-- Begin --

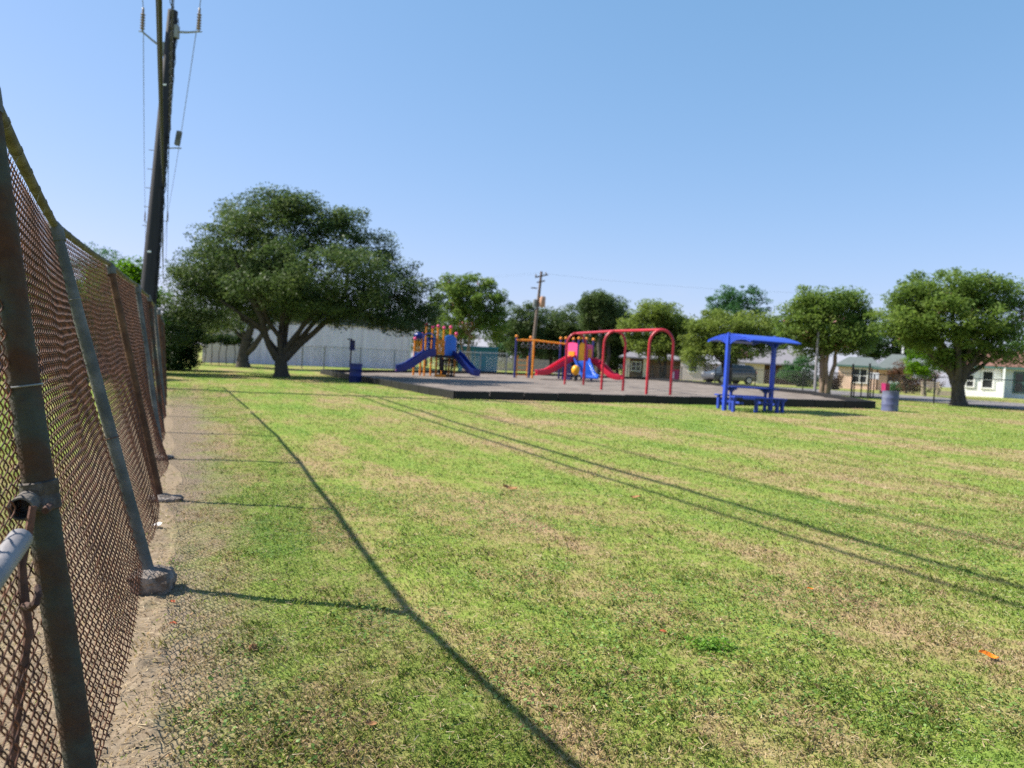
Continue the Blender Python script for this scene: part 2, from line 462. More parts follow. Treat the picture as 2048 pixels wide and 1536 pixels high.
# ------------------------------------------------------------------ mesh building
class MB:
    def __init__(self):
        self.v, self.f = [], []

    def add(self, vs, fs):
        o = len(self.v)
        self.v.extend([tuple(p) for p in vs])
        self.f.extend([tuple(i + o for i in q) for q in fs])
        return self

    def box(self, c, s, rot=None, taper=1.0):
        """box of size s centred at c; the top can be narrower"""
        hx, hy, hz = s[0] / 2, s[1] / 2, s[2] / 2
        vs = []
        for z, k in ((-hz, 1), (hz, taper)):
            for x, y in ((-hx, -hy), (hx, -hy), (hx, hy), (-hx, hy)):
                p = Vector((x * k, y * k, z))
                if rot is not None:
                    p = rot @ p
                vs.append(p + Vector(c))
        return self.add(vs, [(3, 2, 1, 0), (4, 5, 6, 7), (0, 1, 5, 4), (1, 2, 6, 5), (2, 3, 7, 6), (3, 0, 4, 7)])

    def bbox(self, c, s, rot=None, b=.02):
        """box with chamfered edges"""
        bm = bmesh.new()
        bmesh.ops.create_cube(bm, size=1)
        for v in bm.verts:
            v.co = Vector((v.co.x * s[0], v.co.y * s[1], v.co.z * s[2]))
        bmesh.ops.bevel(bm, geom=list(bm.edges), offset=min(b, min(s) * .4), segments=2, affect='EDGES', profile=.6)
        bm.verts.index_update()
        vs = [((rot @ v.co) if rot is not None else v.co) + Vector(c) for v in bm.verts]
        self.add(vs, [[v.index for v in f.verts] for f in bm.faces])
        bm.free()
        return self

    def tube(self, pts, r, n=8, cap=True, flat=None):
        pts = [Vector(p) for p in pts]
        rs = r if isinstance(r, (list, tuple)) else [r] * len(pts)
        vs, fs = [], []
        up = None
        for i, p in enumerate(pts):
            a = pts[max(0, i - 1)]; b = pts[min(len(pts) - 1, i + 1)]
            t = (b - a)
            if t.length < 1e-9:
                t = Vector((0, 0, 1))
            t.normalize()
            if up is None:
                up = t.orthogonal().normalized()
            else:
                up = (up - t * up.dot(t))
                up = up.normalized() if up.length > 1e-6 else t.orthogonal().normalized()
            w = t.cross(up)
            for k in range(n):
                a_ = 2 * math.pi * k / n
                vs.append(p + (up * math.cos(a_) + w * math.sin(a_)) * rs[i])
        for i in range(len(pts) - 1):
            for k in range(n):
                fs.append((i * n + k, i * n + (k + 1) % n, (i + 1) * n + (k + 1) % n, (i + 1) * n + k))
        if cap:
            fs.append(tuple(range(n - 1, -1, -1)))
            fs.append(tuple((len(pts) - 1) * n + k for k in range(n)))
        return self.add(vs, fs)

    def lathe(self, c, prof, n=20, axis=None):
        """surface of revolution: prof = [(radius, height)]"""
        rot = None
        if axis is not None:
            rot = Vector(axis).normalized().to_track_quat('Z', 'Y').to_matrix()
        vs, fs = [], []
        for r, h in prof:
            for k in range(n):
                p = Vector((r * math.cos(2 * math.pi * k / n), r * math.sin(2 * math.pi * k / n), h))
                vs.append((rot @ p if rot is not None else p) + Vector(c))
        for i in range(len(prof) - 1):
            for k in range(n):
                fs.append((i * n + k, i * n + (k + 1) % n, (i + 1) * n + (k + 1) % n, (i + 1) * n + k))
        if prof[0][0] > 1e-6:
            fs.append(tuple(range(n - 1, -1, -1)))
        if prof[-1][0] > 1e-6:
            fs.append(tuple((len(prof) - 1) * n + k for k in range(n)))
        return self.add(vs, fs)

    def ball(self, c, r, n=12, rings=8, sq=1.0):
        prof = [(max(1e-7, r * math.sin(math.pi * i / rings)), -r * sq * math.cos(math.pi * i / rings)) for i in range(rings + 1)]
        return self.lathe(c, prof, n)

    def prism(self, poly, y0, y1, axis='Y'):
        """polygon in X-Z extruded along Y (or in X-Y along Z)"""
        n = len(poly)
        if axis == 'Y':
            vs = [(x, y0, z) for x, z in poly] + [(x, y1, z) for x, z in poly]
        elif axis == 'X':
            vs = [(y0, x, z) for x, z in poly] + [(y1, x, z) for x, z in poly]
        else:
            vs = [(x, y, y0) for x, y in poly] + [(x, y, y1) for x, y in poly]
        fs = [tuple(range(n)), tuple(range(2 * n - 1, n - 1, -1))]
        for i in range(n):
            j = (i + 1) % n
            fs.append((i, n + i, n + j, j))
        return self.add(vs, fs)

    def sweep(self, path, prof, widths=None):
        """open profile [(side, up)] swept along path, both sides solid by solidify-like doubling"""
        path = [Vector(p) for p in path]
        vs, fs = [], []
        m_ = len(prof)
        for i, p in enumerate(path):
            t = (path[min(i + 1, len(path) - 1)] - path[max(i - 1, 0)]).normalized()
            side = t.cross(Vector((0, 0, 1))).normalized()
            upv = side.cross(t).normalized()
            k = widths[i] if widths else 1
            for a_, b_ in prof:
                vs.append(p + side * a_ * k + upv * b_)
        for i in range(len(path) - 1):
            for k in range(m_):
                j = (k + 1) % m_
                fs.append((i * m_ + k, i * m_ + j, (i + 1) * m_ + j, (i + 1) * m_ + k))
        fs.append(tuple(range(m_ - 1, -1, -1)))
        fs.append(tuple((len(path) - 1) * m_ + k for k in range(m_)))
        return self.add(vs, fs)

    def build(self, name, mat, parent=None, smooth=None, origin=None):
        me = bpy.data.meshes.new(name)
        o = Vector(origin) if origin is not None else Vector((0, 0, 0))
        me.from_pydata([(p[0] - o.x, p[1] - o.y, p[2] - o.z) for p in self.v], [], self.f)
        bm = bmesh.new(); bm.from_mesh(me)
        bmesh.ops.recalc_face_normals(bm, faces=bm.faces)
        bm.to_mesh(me); bm.free()
        me.materials.append(mat if not isinstance(mat, str) else MT[mat])
        if smooth:
            me.polygons.foreach_set('use_smooth', [True] * len(me.polygons))
            try:
                me.set_sharp_from_angle(angle=math.radians(40))
            except Exception:
                pass
        ob = bpy.data.objects.new(name, me)
        COL.objects.link(ob)
        if parent is not None:
            ob.parent = parent
        elif origin is not None:
            ob.location = o
        return ob


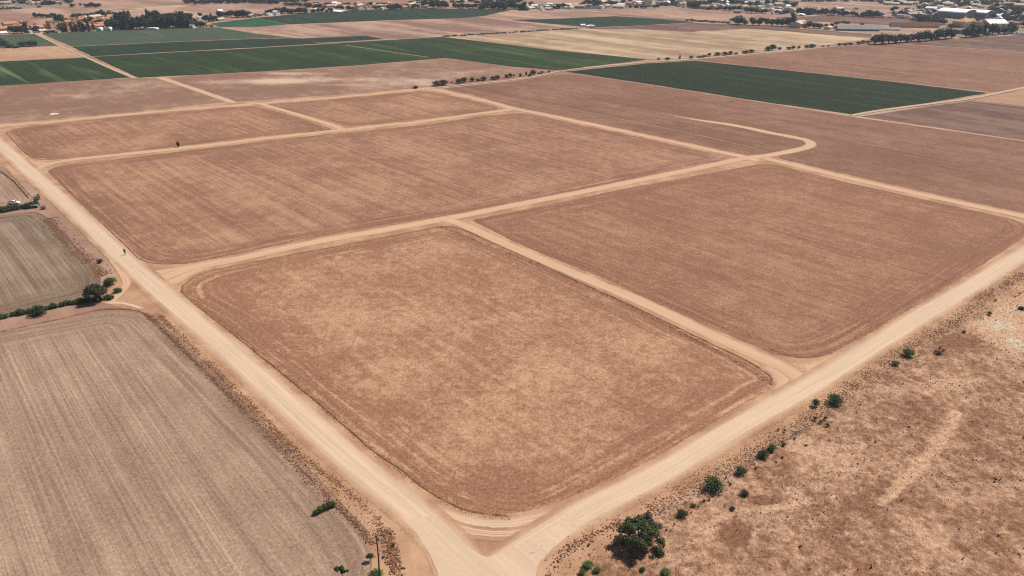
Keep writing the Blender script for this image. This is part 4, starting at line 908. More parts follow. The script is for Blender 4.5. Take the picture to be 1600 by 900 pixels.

-- End --

### Your objective
Exactly restate the lines from the beginning of the data through the line with "self.v, self.f = [], []", and no others, keeping pictures out.

### Complete output
Continue the Blender Python script for this scene: part 2, from line 462. More parts follow. Treat the picture as 2048 pixels wide and 1536 pixels high.
# ------------------------------------------------------------------ mesh building
class MB:
    def __init__(self):
        self.v, self.f = [], []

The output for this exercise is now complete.